Após um descanso resolvi voltar fazendo outro caminho pra ver se tinha mais sorte. Segui gritando aquela ladainha que não servia pra nada quando decidi parar de gritar antes que ficasse rouco. Agora parece que a distância tinha aumentado e sorte não era minha companheira naquele dia, não pra vendas. Continuava sem vender nada e o calor estava de rachar naquelas ruas empoeiradas já que não estava mais no “chique” e asfaltado Marista.
Eu ainda estava longe da sorveteria e a angústia era grande. Como podia, o dia inteiro rodando, matei aula e não vendi nada! Desiludido com a área de vendas resolvi mudar de profissão e comecei a tentar acrobacias, ou seja, ia andando fazendo estripulias com o carrinho de picolé. Era curva daqui, salto do meio fio dali até o momento em que cheguei numa descida e, inadvertidamente, resolvi soltar as mãos. Isso mesmo. Soltei as mãos e deixei o carrinho seguir sozinho por alguns metros e segurei de novo. Ô beleza, deu certo! Não satisfeito fiz de novo e quando fui segurar o bicho, errei a mão e, eu, aperreado, vi o danado se afastar de mim, velozmente até capotar. Deu umas quatro cambalhotas espalhando picolé pra tudo quanto foi lado. Aí sim é que fiquei agoniado. Naquele barro vermelho parecia que era tudo picolé de buriti. Daí toca eu a pegar picolé, limpar na camisa e guardar no carrinho. Os últimos já estavam quase descongelados. Na verdade o último eu degustei, afinal, ainda tinha direito a mais um. Fiz isso logo, antes que decidissem que eu não tinha direito a mais nada.
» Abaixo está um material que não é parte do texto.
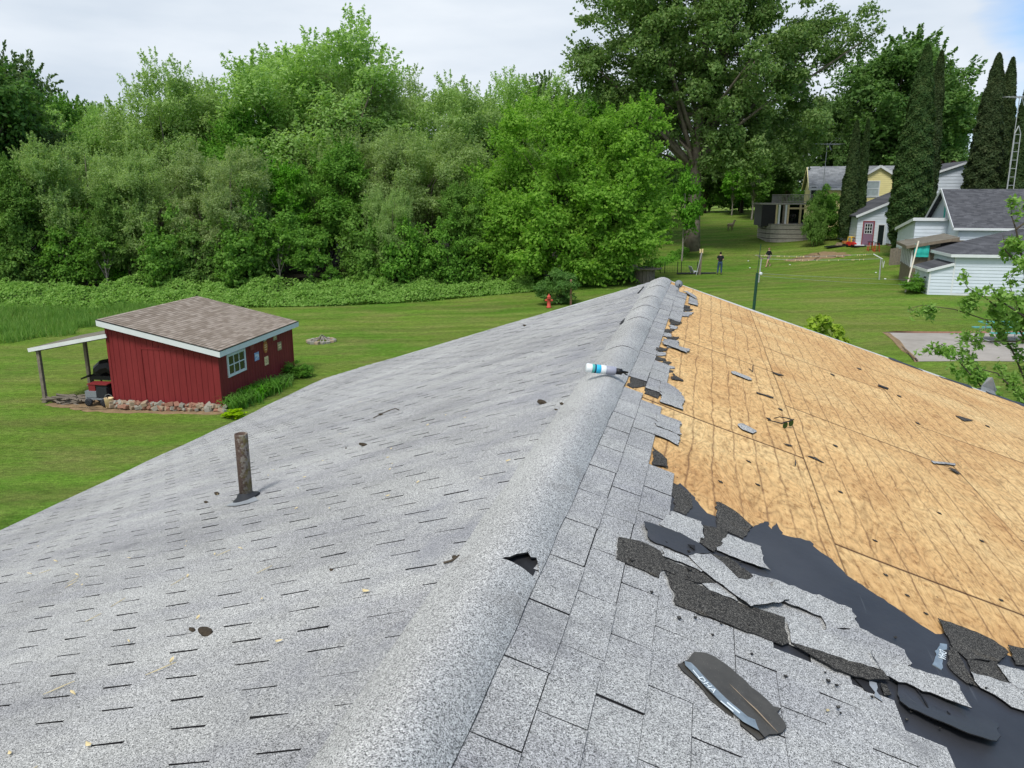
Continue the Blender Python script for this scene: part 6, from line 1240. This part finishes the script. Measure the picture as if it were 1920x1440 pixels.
for k in range(7):
    y = .15+.62*k; me = blades(100+k, 170, lambda rg: (rg.normal(0,.2), rg.normal(0,.22)), .80*(1 if k < 5 else .7), .05, M['lily'], .95); o = link('day_lily', me); o.location = SM @ Vector((.42+.05*math.sin(k*2), y, 0)); o.rotation_euler = (0,0,SR)
    tag(o, ('clump of arching day lily leaves nearest the shed corner', 'second day lily clump from the shed corner', 'day lily clump under the left edge of the shed window', 'day lily clump under the right edge of the shed window', 'day lily clump below the blue plaque', 'day lily clump below the cream plaque', 'last day lily clump before the far shed corner')[k], 'plant', 'day lilies along the shed wall')
o = tree('hosta', 'under', 'low broad leaved plant at the far end of the shed side', tuple((SM @ Vector((.5,5.0,0)))), 0, (.22,.3,.13), cat='plant')
# --- belt of undergrowth in front of the wood, tall grass at the left
def belt(name, px0, px1, lowpx, n, hgt, leaf, mat, seed, depth=3.2, stem=False):
    rg = np.random.default_rng(seed); pos = []; nr = []
    f = rg.random(n); px = px0+(px1-px0)*f; base = np.interp(px, [q[0] for q in lowpx], [q[1] for q in lowpx])
    cache = {}
    xs_ = np.linspace(px0, px1, 60); bx = [G(x, np.interp(x, [q[0] for q in lowpx], [q[1] for q in lowpx])) for x in xs_]
    X_ = np.interp(px, xs_, [b.x for b in bx]); Y_ = np.interp(px, xs_, [b.y for b in bx]); dd = rg.random(n)*depth; X2 = X_*(1+dd/50); Y2 = Y_+dd
    lum = np.array([mnoise.noise(Vector((a_*.55, b_*.55, seed)))+.6*mnoise.noise(Vector((a_*1.5, b_*1.5, seed+4))) for a_, b_ in zip(X2.tolist(), Y2.tolist())]); hb = hgt*(1+.75*lum)*(.45+.55*dd/depth)*np.minimum(1, .3+dd*1.1)+0*(.55+.28*np.sin(X2*.93+seed)*np.sin(X2*.37+Y2*.8)+.22*np.sin(X2*2.3+Y2*1.7)+.2*np.sin(X2*.21))*np.minimum(1, .35+dd*1.2); z = gz(X2, Y2)+hb*np.where(rg.random(n) < .75, rg.uniform(.8,1.08,n), rg.random(n))
    pos = np.stack([X2, Y2, z], 1); nr = rg.normal(size=(n,3))*.55+np.array([0,-.35,.8])
    o = link(name, leafmesh(name, pos, nr, leaf*rg.uniform(.5,1.4,n), .6, mat, rg)); struct(o, 'stuff'); return o
M['forestsoil'] = plain('forest_soil', (.028,.026,.016), .95, .4, 1)
drape('forest_floor', [tuple(G(*q)[:2]) for q in ((-90,572), (180,570), (480,563), (800,553), (1000,538))]+[(5,63), (7,76), (6,100), (-70,100), (-60,60)], M['forestsoil'], .03, jit=.2)
belt('undergrowth', -60, 1000, [(-60,588), (180,584), (330,578), (480,577), (640,574), (800,566), (920,554), (1000,548)], 80000, 1.15, .17, M['young'], 5, 5.0)
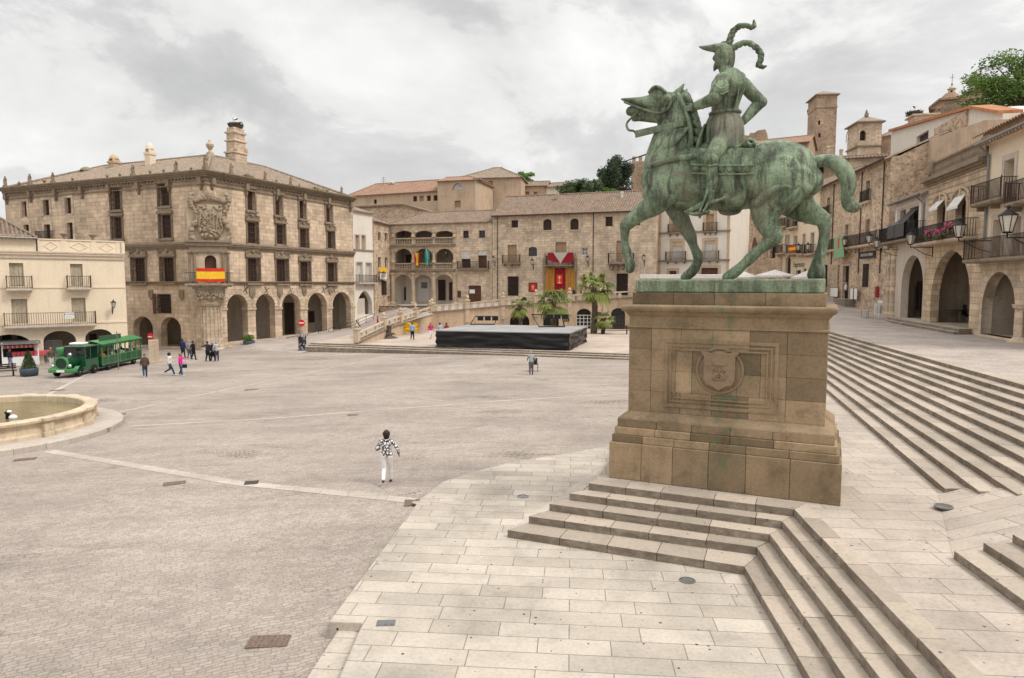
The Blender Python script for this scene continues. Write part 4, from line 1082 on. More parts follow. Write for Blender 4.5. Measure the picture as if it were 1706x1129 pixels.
# carved plaques and iron crosses between arches
mb=MB()
for (cx,cy) in [(420,487.5),(466,487.5),(506.5,484.5),(549.5,482)]:
    mb=MB(); x0,z=fr.q(cx,cy); mb.slabxz([(x0-.42,z+.5),(x0-.42,z-.2),(x0,z-.62),(x0+.42,z-.2),(x0+.42,z+.5)],-.12,.02); mb.ell((x0,-.12,z+.05),(.25,.07,.35),8,6); fr.put(mb,'carved_shield',M['trim'])
for (cx,cy) in [(252,490.5),(303,491)]:
    mb2=MB(); x0,z=fl.q(cx,cy); mb2.slabxz([(x0-.35,z+.5),(x0-.35,z-.2),(x0,z-.55),(x0+.35,z-.2),(x0+.35,z+.5)],-.12,.02); fl.put(mb2,'carved_shield',M['trim'])
mb=MB()
for (cx,cy) in [(409,482),(443.5,484),(484,484),(539,483),(556.5,483)]:
    mb=MB(); x0,z=fr.q(cx,cy); mb.tube([(x0-.4,-.04,z-.3),(x0+.4,-.04,z+.3)],.03,5); mb.tube([(x0-.2,-.04,z+.45),(x0+.2,-.04,z-.45)],.03,5); fr.put(mb,'wall_tie',M['iron'])
# string courses and cornices on both faces
def course_both(z0,h,prof,mat,name,ext=.0):
    mb=MB(); p=max(q[2] for q in prof)
    for (a,b_,pr) in prof: mb.box(-pr,LR,-pr,.015,z0+h*a,z0+h*b_)
    fr.put(mb,name,M[mat])
    mb=MB()
    for (a,b_,pr) in prof: mb.box(0,LF-.0,-pr,.015,z0+h*a,z0+h*b_)
    fl.put(mb,name,M[mat])
course_both(s2-.12,.34,[(0,.4,.12),(.4,.75,.22),(.75,1,.3)],'trim','string_course')
course_both(s1-.35,.7,[(0,.2,.12),(.2,.45,.2),(.45,.7,.34),(.7,1,.42)],'trim','string_course')
course_both(top-.75,1.35,[(0,.12,.14),(.3,.45,.18),(.55,.7,.3),(.7,.82,.5),(.82,.93,.7),(.93,1.0,.82)],'trim','cornice')
# dentils & brackets under the cornice
for f,LN in ((fr,LR),(fl,LF)):
    mb=MB(); n=int(LN/.5); mb.box(.1,LN-.1,-.2,.002,top-.3,top-.21)
    for i in range(n): mb.box(.25+i*.5-.09,.25+i*.5+.09,-.28,.0,top-.2,top-.04)
    n=int(LN/4.2)
    for i in range(n+1):
        x=.6+(LN-1.2)*i/n; mb.box(x-.22,x+.22,-.45,.0,top-.75,top-.05); mb.slabxz([(x-.2,top-.76),(x+.2,top-.76),(x,top-1.35)],-.3,.0)
    f.put(mb,'brackets',M['trim'])
# low parapet plinth + figures
mb=MB()
zt=top+.60
cr=[(400,.95,0),(362,.6,1),(420,.5,1),(440,1.35,0),(465,.55,1),(483.5,1.15,0),(497.5,.55,1),(524,.7,1),(567.5,1.35,0)]
hs_=[]
for px_,hh,k in [(385,1.5,0),(410,.6,1),(441,1.35,0),(460,.6,1),(483.5,1.3,0),(498,.6,1),(524,.7,1),(545,.6,1),(568,1.4,0)]:
    x,_=fr.q(px_,300,-.35); m2=MB(); finial(m2,x,-.4,zt,hh*.78,k); fr.put(m2,'rooftop_figure' if k==0 else 'rooftop_urn',M['trim'])
m2=MB(); finial(m2,-.45,-.45,zt,1.5,0); fr.put(m2,'rooftop_figure',M['trim'])
for px_,hh,k in [(11,1.7,0),(34,.8,1),(52,1.7,0),(76,.9,1),(90.5,1.6,0),(123,.7,1),(181,.7,1),(202,.7,1),(224,1.6,0),(252.5,.7,1),(275,.7,1),(296,1.5,0),(321,.6,1)]:
    x,_=fl.q(px_,330,-.35); m2=MB(); finial(m2,x,-.4,zt,hh*.78,k); fl.put(m2,'rooftop_figure' if k==0 else 'rooftop_urn',M['trim'])
mb=MB(); mb.box(0,LR,-.35,.1,zt-.03,zt+.12); fr.put(mb,'parapet',M['trim']); mb=MB(); mb.box(0,LF,-.35,.1,zt-.028,zt+.12); fl.put(mb,'parapet',M['trim'])
# roof: two wings meeting in a hip above the corner
dg=(rdir+ldir); ap=pt_on(KP,dg.normalized(),356,262)
dd_=(ap-KP).length/math.sqrt(2); dd_=min(max(dd_,4.5),8.5); app=KP+dg*dd_
hz_=ztop(app,259,356)-pal.zb; zr=hz_; ze=top+.52
print('ROOF',dd_,zr,ze)
rise=zr-ze; sl=math.hypot(dd_,rise); es=Vector((0,dd_,rise))
mb=MB()
e0=-.45; k=e0/dd_
xr_end=LR-2.5
roof_plane(fr,(0,e0,ze+k*rise),(1,0,0),es,[(e0,0),(LR+.3,0),(LR-7,sl*(1-k)),(dd_,sl*(1-k))],'tile_old',mb=mb)
ln=math.hypot(7,rise); roof_plane(fr,(LR+.3,0,ze+k*rise),(0,1,0),(-7.2,0,rise),[(e0,0),(2*dd_,0),(dd_,ln*1.08)],'tile_old',mb=mb)
roof_plane(fr,(0,2*dd_+.4,ze+k*rise),(-1,0,0),(0,-dd_,rise),[(-LR,0),(-dd_*2,0),(-dd_,sl*1.06),(-LR+7,sl*1.06)],'tile_old',mb=mb)
mb.tube([(dd_,dd_,zr+.05),(LR-7,dd_,zr+.05)],.16,8); mb.tube([(e0,e0,ze),(dd_,dd_,zr+.08)],.24,8); mb.tube([(LR-7,dd_,zr+.05),(LR+.3,-.4,ze)],.16,8)
fr.put(mb,'roof',M['tile_old'],recalc=False)
mb=MB()
roof_plane(fl,(0,e0,ze+k*rise),(1,0,0),es,[(-.3,0),(LF-e0,0),(LF-dd_,sl*(1-k)),(6,sl*(1-k))],'tile_old',mb=mb)
roof_plane(fl,(-.3,0,ze+k*rise),(0,-1,0),(6.2,0,rise),[(-2*dd_,0),(-e0,0),(-dd_,math.hypot(6.2,rise)*1.04)],'tile_old',mb=mb)
mb.tube([(6,dd_,zr+.05),(LF-dd_,dd_,zr+.05)],.16,8); mb.tube([(-.3,e0,ze),(6,dd_,zr+.05)],.16,8)
fl.put(mb,'roof',M['tile_old'],recalc=False)
m2=MB(); m2.box(dd_-.3,dd_+.3,dd_-.3,dd_+.3,zr-.2,zr+.35); finial(m2,dd_,dd_,zr+.3,1.5,1); fr.put(m2,'rooftop_urn',M['lightstone'])
# grass growing on the cornice
M['weed']=leafmat('weeds',(.10,.14,.04),(.22,.22,.08))
for a,b_,yy in ((407,421,297),(519,545,322)):
    mb=MB(); rnd=random.Random(a)
    for k in range(150):
        x,_=fr.q(rnd.uniform(a,b_),yy,-.4); h=rnd.uniform(.1,.55); dx=rnd.uniform(-.15,.15); y=rnd.uniform(-.7,-.1)
        mb.add([(x-.03,y,zt),(x+.03,y,zt),(x+dx,y+rnd.uniform(-.15,.15),zt+h)],[(0,1,2)],t=rnd.random())
    fr.put(mb,'weeds',M['weed'],recalc=False)
# chimneys
chimney(fl,129,276,143,302,6,'trim','dome'); chimney(fl,179,255,190,287,7,'ochre','dome'); chimney(fl,240,236,250,278,6,'cream','dome')
cn=chimney(fr,391,213,411,274,dd_-.5,'gold2','fancy')
# corner ornament: carved coat of arms, corner window with balcony, flag, big column --------------------------
cz=lambda py: ztop(KP,py,350)-pal.zb
zA,zBs,zC_,zD_=cz(322),cz(401),cz(470),cz(580)
# diagonal frame at the corner
dn=(rdir+ldir).normalized(); tdir=Vector((-dn.y,dn.x))      # tdir along left
hw=1.75
cL=KP+ldir*hw-dn*.0; 
P1=KP+(ldir-rdir).normalized()*1.85-dn*.5; P2=KP-(ldir-rdir).normalized()*1.85-dn*.5
fc=Face(pal,P1,P2); CW=fc.len
def cq(px,py): return fc.q(px,py)
mb=MB(); mb.prism([(0,0),(CW,0),(CW,1.2),(0,1.2)],fc.q(350,409)[1],fc.q(350,334)[1]); 
fc.put(mb,'corner_panel',M['lightstone'])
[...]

Não preciso dizer que o Senhor Poucos Amigos ficou bonzinho comigo quando me viu chegar com os picolés sujos, quase derretidos e sem um tostão pra contar a estória. Foi uma beleza! Ouvi impropérios dos mais diversos, calado e encolhido num canto. Ele devolveu gentilmente minha certidão de nascimento e me fez prometer que nunca mais voltaria (eu mesmo é que não queria, hum!). Mas antes me garantiu que ia cobrar a dívida do meu pai. Não o fez, graças a Deus.
Descobri duas coisas naquele dia: Como vendedor eu era péssimo e como empurrador de carrinho de picolé, pior ainda.
E o cara ainda reclamou porque eu degustei os meus três, é mole?